Stored records –
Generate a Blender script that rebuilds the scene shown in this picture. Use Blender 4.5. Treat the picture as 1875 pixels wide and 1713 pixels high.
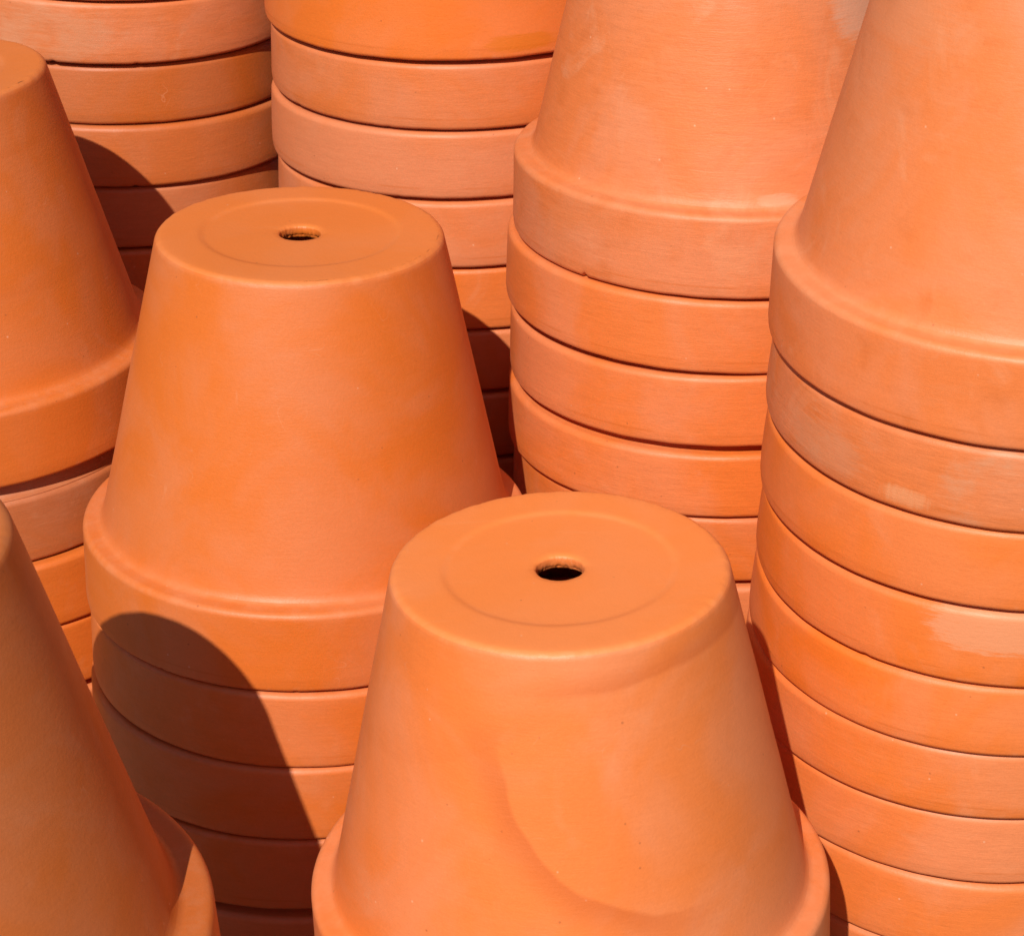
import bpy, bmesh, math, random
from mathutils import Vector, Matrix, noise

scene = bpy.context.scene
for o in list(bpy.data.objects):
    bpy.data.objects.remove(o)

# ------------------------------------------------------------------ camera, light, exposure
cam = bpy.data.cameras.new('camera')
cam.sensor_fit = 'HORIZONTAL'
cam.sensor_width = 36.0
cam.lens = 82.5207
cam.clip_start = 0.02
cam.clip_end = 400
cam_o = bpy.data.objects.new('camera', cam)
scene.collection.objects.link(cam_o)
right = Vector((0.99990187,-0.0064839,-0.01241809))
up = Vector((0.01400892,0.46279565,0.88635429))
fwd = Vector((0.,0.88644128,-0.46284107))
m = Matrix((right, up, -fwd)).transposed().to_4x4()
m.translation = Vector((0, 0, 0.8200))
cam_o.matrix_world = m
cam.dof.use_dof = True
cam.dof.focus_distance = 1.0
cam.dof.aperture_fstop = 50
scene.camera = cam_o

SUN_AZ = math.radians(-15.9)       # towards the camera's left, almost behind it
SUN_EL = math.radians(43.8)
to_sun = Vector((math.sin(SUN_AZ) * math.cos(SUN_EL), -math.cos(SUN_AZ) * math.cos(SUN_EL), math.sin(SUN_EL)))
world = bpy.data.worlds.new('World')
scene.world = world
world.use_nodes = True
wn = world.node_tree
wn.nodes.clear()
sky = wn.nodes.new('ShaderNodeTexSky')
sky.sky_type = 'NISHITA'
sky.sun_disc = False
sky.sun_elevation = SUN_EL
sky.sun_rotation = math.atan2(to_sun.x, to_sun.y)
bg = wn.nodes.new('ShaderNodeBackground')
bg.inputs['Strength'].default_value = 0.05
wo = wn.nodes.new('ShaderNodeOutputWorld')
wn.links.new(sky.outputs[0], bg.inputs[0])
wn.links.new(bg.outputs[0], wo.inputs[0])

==

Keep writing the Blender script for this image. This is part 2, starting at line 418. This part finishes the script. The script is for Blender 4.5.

* * *

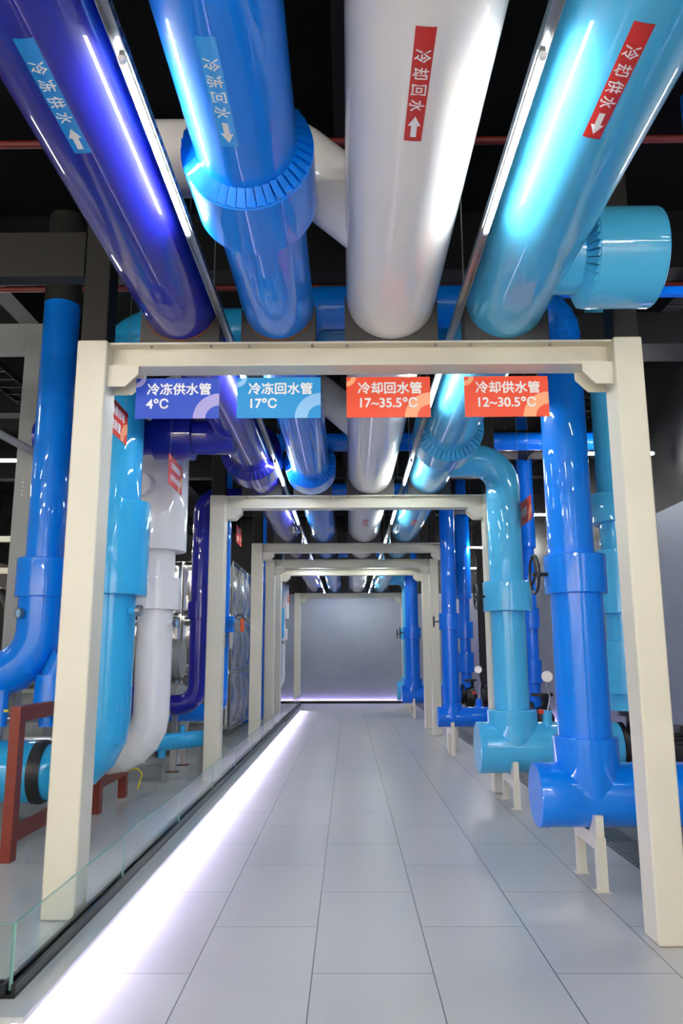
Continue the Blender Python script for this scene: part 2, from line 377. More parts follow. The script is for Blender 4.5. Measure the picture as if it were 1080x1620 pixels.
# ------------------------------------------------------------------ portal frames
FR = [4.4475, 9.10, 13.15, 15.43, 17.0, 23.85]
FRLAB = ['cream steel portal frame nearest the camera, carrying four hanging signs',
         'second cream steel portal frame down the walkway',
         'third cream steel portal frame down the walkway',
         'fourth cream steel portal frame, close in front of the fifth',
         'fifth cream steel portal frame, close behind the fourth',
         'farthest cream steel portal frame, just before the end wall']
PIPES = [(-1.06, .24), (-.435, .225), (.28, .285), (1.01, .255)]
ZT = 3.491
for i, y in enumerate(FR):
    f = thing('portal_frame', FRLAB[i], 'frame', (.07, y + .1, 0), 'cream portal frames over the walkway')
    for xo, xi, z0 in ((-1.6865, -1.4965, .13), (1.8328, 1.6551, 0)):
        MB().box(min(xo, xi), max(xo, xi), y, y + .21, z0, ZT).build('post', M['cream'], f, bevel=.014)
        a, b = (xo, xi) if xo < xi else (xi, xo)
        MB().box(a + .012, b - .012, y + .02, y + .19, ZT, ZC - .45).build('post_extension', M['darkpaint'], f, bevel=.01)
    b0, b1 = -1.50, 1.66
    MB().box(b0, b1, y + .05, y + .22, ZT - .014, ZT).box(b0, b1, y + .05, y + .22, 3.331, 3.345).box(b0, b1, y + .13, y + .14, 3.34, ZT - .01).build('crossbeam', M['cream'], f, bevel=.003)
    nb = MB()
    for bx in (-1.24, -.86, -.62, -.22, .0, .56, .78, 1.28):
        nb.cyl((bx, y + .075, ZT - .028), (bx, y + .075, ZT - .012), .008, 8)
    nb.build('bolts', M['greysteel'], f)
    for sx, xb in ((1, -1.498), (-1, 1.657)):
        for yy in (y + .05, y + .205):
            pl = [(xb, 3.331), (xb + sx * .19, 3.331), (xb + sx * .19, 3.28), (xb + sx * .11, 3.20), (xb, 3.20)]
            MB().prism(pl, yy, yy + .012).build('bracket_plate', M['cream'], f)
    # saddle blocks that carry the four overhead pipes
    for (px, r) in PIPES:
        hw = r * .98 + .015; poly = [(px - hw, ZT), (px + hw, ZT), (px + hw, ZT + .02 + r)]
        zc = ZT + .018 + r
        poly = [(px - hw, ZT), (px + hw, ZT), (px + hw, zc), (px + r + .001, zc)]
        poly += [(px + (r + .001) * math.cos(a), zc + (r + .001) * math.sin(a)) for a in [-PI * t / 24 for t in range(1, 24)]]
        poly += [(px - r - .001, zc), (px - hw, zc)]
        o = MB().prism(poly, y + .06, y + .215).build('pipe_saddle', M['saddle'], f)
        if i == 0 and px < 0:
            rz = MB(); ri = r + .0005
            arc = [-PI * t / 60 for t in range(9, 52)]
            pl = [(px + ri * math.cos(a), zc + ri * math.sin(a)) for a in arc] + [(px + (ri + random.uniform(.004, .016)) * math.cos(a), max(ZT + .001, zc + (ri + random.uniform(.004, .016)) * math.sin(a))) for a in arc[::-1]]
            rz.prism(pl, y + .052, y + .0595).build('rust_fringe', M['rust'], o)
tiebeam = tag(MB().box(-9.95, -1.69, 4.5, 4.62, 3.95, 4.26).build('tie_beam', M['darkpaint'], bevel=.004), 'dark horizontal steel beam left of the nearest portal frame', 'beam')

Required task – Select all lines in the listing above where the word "from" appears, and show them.

Solution below –
from mathutils import Vector, Matrix, noise
Continue the Blender Python script for this scene: part 2, from line 377. More parts follow. The script is for Blender 4.5. Measure the picture as if it were 1080x1620 pixels.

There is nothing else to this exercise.